The waiver, Rowley said, is also good for the development of the Loran-Manatee gas field, which sits on the TT/Venezuela maritime border.

“Now that we’ve got the giant step towards exploiting gas from a Venezuelan field across the border, it opens all kinds of possibilities for business between two neighbours. One that has world class infrastructure like Point Lisas and a neighbour that has a large amount of unproduced natural gas.

“If you look at Europe and Australia, you will see how countries with the raw material supply economies that require that. The best example of that in the world is Japan, which became the second largest economy in the world using resources from countries outside of Japan.”

Rowley said he did not want to “get ahead of ourselves.” He said the country is moving towards producing its 27 per cent from the joint gas field but there is a great economic benefit to continuing, which will be looked at later on.

Regarding who will pay for the pipeline from Venezuela to TT, Rowley said those details are to be worked out, adding that TT will not shy away from such an investment as the government sees the benefits of it.

Prime Minister Dr Rowley addresses the media on Tuesday at the Diplomatic Centre, St Ann’s.
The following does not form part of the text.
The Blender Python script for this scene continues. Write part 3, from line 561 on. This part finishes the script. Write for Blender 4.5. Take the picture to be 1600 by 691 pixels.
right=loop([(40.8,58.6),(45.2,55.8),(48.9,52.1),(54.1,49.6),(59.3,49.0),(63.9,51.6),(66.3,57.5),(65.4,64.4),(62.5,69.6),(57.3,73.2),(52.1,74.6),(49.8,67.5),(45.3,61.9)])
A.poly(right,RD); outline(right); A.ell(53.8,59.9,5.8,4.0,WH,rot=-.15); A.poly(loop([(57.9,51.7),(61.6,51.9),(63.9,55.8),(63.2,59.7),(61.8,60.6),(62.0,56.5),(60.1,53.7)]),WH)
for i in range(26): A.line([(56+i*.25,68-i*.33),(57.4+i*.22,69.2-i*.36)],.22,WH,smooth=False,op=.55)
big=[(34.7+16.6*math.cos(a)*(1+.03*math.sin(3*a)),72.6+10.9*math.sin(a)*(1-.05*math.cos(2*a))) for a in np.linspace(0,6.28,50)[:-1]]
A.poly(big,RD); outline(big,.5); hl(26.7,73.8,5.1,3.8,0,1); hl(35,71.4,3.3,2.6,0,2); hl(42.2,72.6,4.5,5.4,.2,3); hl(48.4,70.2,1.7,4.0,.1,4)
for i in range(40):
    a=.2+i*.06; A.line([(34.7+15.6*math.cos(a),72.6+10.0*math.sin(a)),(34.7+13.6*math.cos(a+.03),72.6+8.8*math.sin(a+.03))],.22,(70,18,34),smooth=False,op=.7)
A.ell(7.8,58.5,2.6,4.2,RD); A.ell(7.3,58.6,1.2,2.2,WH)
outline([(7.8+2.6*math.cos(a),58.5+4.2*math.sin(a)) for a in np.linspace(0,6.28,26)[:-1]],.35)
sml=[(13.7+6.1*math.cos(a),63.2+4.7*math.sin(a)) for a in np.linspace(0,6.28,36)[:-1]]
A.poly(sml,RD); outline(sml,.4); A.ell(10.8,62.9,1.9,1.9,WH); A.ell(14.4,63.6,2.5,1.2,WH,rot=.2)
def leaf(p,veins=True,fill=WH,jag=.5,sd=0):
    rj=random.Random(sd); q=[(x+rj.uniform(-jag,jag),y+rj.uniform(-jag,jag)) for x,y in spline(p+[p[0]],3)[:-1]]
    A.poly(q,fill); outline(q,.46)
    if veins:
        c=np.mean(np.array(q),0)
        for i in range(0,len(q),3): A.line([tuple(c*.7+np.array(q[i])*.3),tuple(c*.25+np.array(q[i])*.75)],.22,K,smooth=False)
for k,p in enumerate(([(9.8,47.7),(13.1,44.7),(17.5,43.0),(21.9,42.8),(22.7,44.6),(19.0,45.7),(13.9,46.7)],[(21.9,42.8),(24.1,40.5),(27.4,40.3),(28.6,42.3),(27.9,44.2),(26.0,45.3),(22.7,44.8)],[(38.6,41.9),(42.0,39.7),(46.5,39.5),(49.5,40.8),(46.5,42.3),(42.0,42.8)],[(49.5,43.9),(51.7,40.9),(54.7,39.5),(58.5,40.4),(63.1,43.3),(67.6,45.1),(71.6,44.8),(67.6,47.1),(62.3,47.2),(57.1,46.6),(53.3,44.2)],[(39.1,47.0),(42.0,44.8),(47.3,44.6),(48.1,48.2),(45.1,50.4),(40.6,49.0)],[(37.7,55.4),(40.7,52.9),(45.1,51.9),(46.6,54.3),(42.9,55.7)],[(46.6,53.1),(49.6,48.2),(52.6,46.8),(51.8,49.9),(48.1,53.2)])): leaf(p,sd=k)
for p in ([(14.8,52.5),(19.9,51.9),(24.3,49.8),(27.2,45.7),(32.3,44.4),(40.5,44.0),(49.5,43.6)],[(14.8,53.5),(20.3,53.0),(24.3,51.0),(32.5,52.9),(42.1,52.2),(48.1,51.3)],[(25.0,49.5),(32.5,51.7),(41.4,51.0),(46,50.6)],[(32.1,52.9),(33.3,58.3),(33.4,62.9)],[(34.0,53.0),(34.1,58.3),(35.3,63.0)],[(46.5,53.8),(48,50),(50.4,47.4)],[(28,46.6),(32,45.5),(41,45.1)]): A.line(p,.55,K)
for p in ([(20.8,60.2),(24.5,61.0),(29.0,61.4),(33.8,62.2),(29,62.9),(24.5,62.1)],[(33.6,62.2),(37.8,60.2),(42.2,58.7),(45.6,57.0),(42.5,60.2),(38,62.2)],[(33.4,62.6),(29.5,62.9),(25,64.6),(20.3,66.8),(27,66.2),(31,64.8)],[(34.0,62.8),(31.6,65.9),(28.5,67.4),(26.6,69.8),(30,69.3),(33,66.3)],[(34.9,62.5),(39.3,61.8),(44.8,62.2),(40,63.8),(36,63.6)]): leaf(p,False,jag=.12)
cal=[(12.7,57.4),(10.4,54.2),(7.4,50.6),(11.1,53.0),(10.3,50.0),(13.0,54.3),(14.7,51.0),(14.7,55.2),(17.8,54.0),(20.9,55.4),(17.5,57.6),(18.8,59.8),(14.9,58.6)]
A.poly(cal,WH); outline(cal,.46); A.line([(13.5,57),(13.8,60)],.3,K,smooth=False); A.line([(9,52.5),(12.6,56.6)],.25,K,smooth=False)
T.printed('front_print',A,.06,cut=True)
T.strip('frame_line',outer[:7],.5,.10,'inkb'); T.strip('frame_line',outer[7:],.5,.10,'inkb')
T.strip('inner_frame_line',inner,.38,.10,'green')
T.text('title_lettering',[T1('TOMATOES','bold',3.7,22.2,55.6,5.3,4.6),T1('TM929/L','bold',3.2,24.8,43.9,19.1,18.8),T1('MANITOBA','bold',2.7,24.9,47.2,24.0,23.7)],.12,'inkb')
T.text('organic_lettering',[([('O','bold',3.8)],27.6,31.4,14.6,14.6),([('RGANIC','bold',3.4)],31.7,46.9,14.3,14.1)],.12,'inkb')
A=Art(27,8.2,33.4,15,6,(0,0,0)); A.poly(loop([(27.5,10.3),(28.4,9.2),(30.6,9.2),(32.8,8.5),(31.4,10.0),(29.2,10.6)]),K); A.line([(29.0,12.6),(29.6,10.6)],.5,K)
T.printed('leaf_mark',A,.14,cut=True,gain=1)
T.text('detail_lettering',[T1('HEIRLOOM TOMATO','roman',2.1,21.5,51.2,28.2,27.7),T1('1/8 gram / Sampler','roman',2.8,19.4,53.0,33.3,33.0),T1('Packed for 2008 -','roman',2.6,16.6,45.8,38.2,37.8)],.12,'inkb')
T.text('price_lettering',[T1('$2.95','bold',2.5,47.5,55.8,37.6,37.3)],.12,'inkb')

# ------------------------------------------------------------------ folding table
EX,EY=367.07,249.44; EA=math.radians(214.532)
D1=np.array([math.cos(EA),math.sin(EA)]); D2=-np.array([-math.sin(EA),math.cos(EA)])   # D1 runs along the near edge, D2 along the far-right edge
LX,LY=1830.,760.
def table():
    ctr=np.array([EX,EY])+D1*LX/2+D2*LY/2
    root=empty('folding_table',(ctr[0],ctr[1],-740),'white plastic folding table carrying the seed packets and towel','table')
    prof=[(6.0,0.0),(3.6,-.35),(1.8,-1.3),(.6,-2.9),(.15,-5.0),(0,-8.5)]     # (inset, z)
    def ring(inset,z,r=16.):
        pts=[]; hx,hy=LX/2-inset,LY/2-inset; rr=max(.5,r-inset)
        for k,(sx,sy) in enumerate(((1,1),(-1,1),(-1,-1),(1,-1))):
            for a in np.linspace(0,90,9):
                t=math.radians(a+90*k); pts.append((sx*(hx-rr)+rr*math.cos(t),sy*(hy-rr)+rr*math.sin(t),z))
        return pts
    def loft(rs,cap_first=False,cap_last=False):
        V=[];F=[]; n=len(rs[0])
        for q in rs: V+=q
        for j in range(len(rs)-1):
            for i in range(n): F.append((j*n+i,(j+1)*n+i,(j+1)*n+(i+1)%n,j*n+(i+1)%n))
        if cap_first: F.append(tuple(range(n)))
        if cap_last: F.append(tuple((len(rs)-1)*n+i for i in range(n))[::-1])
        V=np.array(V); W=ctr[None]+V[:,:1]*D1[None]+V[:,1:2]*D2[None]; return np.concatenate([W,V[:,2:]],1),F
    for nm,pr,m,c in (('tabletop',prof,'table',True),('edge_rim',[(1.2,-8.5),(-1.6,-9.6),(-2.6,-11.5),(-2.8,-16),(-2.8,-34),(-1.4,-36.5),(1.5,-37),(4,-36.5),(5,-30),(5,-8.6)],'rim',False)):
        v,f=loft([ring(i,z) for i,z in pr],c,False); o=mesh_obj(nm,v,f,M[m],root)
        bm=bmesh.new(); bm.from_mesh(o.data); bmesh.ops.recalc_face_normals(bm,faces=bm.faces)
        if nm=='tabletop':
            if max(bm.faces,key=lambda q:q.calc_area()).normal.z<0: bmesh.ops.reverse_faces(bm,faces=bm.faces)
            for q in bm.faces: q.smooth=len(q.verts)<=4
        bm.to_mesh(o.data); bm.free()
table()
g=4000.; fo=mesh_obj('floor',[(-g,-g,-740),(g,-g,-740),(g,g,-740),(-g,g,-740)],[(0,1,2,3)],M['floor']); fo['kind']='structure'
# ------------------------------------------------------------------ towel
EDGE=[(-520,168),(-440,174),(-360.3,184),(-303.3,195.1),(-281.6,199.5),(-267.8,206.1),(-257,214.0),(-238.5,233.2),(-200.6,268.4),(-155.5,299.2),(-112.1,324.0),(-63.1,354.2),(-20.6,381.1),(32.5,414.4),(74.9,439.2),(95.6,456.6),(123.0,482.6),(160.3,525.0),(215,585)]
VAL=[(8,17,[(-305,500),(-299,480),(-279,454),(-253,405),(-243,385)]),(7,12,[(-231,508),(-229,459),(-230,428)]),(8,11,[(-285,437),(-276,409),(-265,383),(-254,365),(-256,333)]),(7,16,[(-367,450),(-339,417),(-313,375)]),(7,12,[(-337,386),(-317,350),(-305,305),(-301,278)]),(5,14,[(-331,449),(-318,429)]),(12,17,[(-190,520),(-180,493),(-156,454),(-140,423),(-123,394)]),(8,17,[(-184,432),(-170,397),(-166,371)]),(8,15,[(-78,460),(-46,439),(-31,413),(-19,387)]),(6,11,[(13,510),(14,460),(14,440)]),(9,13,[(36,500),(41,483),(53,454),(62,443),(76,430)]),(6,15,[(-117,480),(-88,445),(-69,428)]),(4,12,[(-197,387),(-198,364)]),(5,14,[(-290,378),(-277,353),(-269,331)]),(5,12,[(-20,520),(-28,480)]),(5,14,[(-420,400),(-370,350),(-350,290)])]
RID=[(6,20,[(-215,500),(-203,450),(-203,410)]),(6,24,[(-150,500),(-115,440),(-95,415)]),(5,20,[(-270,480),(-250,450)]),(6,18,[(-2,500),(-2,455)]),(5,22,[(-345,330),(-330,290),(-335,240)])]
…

PHOTO BY ROGER JACOB –

At the PNM’s 67th anniversary at the National Academy for Performing Arts on Sunday, Rowley told the gathering that the country faced “bumpy roads” ahead given economic challenges.

Asked if he was reviewing this viewpoint, Rowley said: “I did say that the future is not a smooth sailing, but there are bumps in the way. It’s a roadway, it’s relatively smooth, but we do have some challenges along the way you have to pay attention to.”

Asked about the expected financial returns Rowley said it is, “a lot” but could not give exact figures.

Opposition Pointe-a-Pierre MP and shadow energy minister David Lee in response said he remains guarded on the details of the waiver.

Speaking to Newsday after the media conference, Lee said he awaits more details.

“I don’t know the details, but at this point in time, it cannot be as straightforward as the original agreement that Trinidad had with (Nicolas) Maduro. I hope that the Prime Minister will make a comprehensive statement in Parliament of the details of this licence between the US government dependency and modern trade.”

The Prime Minister was expected to meet with Venezuelan ambassador Alvaro Sanchez Cordero last evening to discuss the development.